Offsets are one of the methods in which a consumer client can use to determine the starting position of receiving events from a specific partition. Offsets are unique within the partition only.
Sequence Number
The Sequence Number of an event is another value that is part of the metadata of each event within the event hub. Sequence numbers are 64-bit integers that increments by 1 for each event that goes into each partition. For example, the first event in each partition would have a sequence number of 0. The next event that goes into the partition would have a sequence number of 1, and so on. Sequence numbers will increment until all available numbers within the 64bit limit is exhausted and will then revert back to 0.
Sequence numbers are unique within each partition and is also one of the values customers can use to determine the starting position of a consumer client.
Enqueue Time
The enqueue time property of an event is the datetime value in UTC of when an event was pushed into the partition within the event hub. This value can also be used to select a starting position of a consumer client. However, its value as a checkpoint for restarting or continuing a consumption process is less than offsets or sequence numbers because at high throughputs datetime values may not be sensitive enough to capture the actual event.
Checkpointing Concepts
Because flight change events are sent into different partitions and Offsets/Sequence numbers being unique to each partition, the recommendation is that consumer clients store checkpoints for each partition as events are consumed.
For each checkpoint, customers should store either the offset, sequence number, or enqueue times as well as the partition ID of the event in a location accessible by your application.
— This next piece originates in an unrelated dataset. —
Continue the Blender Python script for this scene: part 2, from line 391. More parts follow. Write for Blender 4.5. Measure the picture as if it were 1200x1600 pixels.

Preferably you would store all of the values above.
In order to increase performance, instead of creating a checkpoint for each event, an alternative method is to do checkpoints for every x number of events.
When you do restart your application or continue consumption, all you will need to do is to use the partition ID and one of the above values (offset, sequence number or enqueue time) to begin from where you left off.
Checkpointing as suggested by Microsoft Azure
If you have looked through Microsoft's documentation, the default method (because of pre-built code packages) to implement checkpointing will be using Azure Blob Storage, which requires a separate Azure subscription.
It is not necessary to have a blob storage account to do checkpointing with event hubs. The only requirement is that you are able to store the checkpoint information as stated above in a location accessible by your application, in a way that fits the volume and latency of data flowing in.
As an alternative, Microsoft's SDK now also includes Redis as an option for checkpointing. Based on Redis' website:
Redis is an in-memory data store used by millions of developers as a cache, vector database, document database, streaming engine, and message broker. Redis has built-in replication and different levels of on-disk persistence. It supports complex data types (e.g., strings, hashes, lists, sets, sorted sets, and JSON), with atomic operations defined on those data types.
Redis offers competitive pricing and similar, if not better performance for checkpointing than utilizing blob storage and is able to connect to major cloud services such as Azure, AWS and GCS.
Do note that checkpointing, while useful, is entirely optional. It can be thought of as insurance in case something goes wrong that will help you quickly get back on your feet, but does not affect the actual consumption of events, which is able to proceed without a checkpointing process.